--- begin ---

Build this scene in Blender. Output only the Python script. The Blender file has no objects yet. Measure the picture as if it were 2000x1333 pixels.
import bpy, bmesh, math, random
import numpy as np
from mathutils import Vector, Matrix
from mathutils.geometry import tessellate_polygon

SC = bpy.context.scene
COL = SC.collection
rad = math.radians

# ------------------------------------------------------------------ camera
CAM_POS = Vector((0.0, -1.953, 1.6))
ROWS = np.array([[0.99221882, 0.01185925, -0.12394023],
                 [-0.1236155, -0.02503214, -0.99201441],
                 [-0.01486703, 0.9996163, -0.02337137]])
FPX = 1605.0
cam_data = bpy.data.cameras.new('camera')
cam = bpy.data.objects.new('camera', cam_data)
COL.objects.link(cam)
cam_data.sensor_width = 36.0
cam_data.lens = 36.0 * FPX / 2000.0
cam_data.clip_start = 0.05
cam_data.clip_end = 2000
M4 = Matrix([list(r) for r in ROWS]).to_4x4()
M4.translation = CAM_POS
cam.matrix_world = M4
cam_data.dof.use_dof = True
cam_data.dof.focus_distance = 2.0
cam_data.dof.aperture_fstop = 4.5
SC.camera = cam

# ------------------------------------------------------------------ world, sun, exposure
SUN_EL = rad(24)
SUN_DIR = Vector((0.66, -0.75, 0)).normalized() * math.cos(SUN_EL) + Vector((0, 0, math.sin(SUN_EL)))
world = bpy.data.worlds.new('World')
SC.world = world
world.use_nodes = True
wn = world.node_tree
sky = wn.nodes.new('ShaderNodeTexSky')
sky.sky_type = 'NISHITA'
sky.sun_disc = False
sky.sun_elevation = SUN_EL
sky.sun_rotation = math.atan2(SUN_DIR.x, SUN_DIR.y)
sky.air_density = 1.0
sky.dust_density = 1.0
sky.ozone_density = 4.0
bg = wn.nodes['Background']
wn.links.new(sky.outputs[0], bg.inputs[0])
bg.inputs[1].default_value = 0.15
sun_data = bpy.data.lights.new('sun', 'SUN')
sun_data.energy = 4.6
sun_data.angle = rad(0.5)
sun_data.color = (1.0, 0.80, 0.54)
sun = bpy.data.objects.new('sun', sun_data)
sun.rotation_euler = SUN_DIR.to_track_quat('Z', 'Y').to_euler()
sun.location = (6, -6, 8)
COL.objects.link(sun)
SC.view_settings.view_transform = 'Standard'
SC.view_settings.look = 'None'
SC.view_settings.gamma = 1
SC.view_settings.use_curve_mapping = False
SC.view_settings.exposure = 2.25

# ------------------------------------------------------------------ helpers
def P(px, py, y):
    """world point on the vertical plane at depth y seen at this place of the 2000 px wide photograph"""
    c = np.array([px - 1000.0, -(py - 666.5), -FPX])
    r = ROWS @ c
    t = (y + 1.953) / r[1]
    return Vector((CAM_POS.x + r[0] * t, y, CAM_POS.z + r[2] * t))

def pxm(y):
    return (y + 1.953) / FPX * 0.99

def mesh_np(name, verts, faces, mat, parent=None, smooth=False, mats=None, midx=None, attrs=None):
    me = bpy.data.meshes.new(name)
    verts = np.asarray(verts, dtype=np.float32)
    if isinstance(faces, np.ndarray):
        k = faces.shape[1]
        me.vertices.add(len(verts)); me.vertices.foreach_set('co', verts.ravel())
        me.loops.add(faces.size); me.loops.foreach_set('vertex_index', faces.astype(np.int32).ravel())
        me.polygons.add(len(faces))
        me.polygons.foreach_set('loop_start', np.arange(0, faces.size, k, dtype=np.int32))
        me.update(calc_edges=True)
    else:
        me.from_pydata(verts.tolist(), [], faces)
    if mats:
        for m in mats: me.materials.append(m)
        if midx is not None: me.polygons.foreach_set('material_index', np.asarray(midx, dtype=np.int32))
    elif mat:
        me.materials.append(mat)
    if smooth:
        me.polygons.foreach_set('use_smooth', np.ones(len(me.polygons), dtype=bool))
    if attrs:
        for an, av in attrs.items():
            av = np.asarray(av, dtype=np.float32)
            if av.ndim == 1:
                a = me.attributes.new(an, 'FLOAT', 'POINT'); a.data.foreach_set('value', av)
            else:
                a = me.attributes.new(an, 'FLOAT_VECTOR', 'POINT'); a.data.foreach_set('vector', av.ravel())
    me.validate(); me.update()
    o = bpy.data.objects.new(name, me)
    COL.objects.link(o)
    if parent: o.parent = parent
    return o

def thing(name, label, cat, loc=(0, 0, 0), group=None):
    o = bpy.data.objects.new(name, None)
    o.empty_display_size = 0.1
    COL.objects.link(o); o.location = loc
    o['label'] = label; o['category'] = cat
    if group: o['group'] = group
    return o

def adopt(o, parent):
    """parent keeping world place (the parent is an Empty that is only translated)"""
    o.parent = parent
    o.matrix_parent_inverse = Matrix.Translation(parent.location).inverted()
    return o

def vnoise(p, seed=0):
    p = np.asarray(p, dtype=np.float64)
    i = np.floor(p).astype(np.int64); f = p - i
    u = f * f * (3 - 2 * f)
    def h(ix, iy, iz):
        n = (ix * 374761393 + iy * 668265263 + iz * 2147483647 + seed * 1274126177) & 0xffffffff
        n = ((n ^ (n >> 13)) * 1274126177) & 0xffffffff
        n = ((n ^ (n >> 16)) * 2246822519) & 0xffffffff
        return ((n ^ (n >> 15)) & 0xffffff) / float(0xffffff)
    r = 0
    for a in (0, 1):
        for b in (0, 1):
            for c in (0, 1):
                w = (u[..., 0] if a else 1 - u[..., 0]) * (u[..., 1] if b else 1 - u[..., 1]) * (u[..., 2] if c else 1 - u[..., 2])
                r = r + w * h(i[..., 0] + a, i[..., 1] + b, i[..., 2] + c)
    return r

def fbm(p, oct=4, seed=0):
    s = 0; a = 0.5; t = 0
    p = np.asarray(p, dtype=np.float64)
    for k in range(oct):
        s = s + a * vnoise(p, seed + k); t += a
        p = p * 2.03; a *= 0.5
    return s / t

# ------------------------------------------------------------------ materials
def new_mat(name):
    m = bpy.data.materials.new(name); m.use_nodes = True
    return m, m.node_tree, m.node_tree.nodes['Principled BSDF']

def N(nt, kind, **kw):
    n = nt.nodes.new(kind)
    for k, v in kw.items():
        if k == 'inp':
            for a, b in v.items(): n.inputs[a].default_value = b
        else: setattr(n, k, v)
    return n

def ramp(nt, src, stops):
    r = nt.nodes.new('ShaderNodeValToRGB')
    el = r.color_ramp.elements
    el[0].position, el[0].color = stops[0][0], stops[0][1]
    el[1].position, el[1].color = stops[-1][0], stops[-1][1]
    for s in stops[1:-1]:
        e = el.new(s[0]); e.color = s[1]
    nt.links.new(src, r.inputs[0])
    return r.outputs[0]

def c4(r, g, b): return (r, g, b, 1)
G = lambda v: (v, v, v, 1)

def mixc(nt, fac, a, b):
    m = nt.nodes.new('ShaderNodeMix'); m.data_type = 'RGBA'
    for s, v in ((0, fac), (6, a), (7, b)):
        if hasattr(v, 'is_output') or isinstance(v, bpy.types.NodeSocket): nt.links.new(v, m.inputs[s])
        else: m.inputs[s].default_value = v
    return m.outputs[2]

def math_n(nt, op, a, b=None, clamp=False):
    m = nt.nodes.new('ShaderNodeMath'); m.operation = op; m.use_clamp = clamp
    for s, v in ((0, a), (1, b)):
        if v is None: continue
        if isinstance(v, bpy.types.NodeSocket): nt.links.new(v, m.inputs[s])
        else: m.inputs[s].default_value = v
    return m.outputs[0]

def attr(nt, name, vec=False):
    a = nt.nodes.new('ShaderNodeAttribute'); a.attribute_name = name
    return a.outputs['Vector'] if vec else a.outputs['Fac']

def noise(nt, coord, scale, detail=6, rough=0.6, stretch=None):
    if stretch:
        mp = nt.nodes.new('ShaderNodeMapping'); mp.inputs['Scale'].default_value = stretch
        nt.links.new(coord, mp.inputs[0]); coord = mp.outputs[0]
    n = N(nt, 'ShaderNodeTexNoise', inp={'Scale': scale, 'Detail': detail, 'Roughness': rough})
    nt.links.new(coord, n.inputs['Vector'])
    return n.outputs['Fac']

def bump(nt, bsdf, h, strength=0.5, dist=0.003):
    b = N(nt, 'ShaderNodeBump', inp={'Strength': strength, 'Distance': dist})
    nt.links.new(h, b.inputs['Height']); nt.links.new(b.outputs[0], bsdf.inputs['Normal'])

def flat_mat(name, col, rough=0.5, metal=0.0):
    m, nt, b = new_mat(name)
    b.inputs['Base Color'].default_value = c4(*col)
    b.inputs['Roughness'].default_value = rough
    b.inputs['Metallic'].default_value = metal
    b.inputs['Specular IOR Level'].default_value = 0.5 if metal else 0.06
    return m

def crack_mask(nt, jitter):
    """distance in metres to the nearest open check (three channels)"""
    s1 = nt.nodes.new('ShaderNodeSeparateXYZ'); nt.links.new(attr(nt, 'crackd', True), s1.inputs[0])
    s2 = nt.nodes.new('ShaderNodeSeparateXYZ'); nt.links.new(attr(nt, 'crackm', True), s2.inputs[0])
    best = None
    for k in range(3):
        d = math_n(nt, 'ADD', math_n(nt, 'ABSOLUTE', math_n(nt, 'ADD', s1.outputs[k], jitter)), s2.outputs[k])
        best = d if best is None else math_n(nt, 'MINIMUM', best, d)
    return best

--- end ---

**Work to do**: Starting at the top of the data above, repeat every line exactly until the line containing "rad = math.radians" has been given, then stop.

**Answer to the exercise**:
Build this scene in Blender. Output only the Python script. The Blender file has no objects yet. Measure the picture as if it were 2000x1333 pixels.
import bpy, bmesh, math, random
import numpy as np
from mathutils import Vector, Matrix
from mathutils.geometry import tessellate_polygon

SC = bpy.context.scene
COL = SC.collection
rad = math.radians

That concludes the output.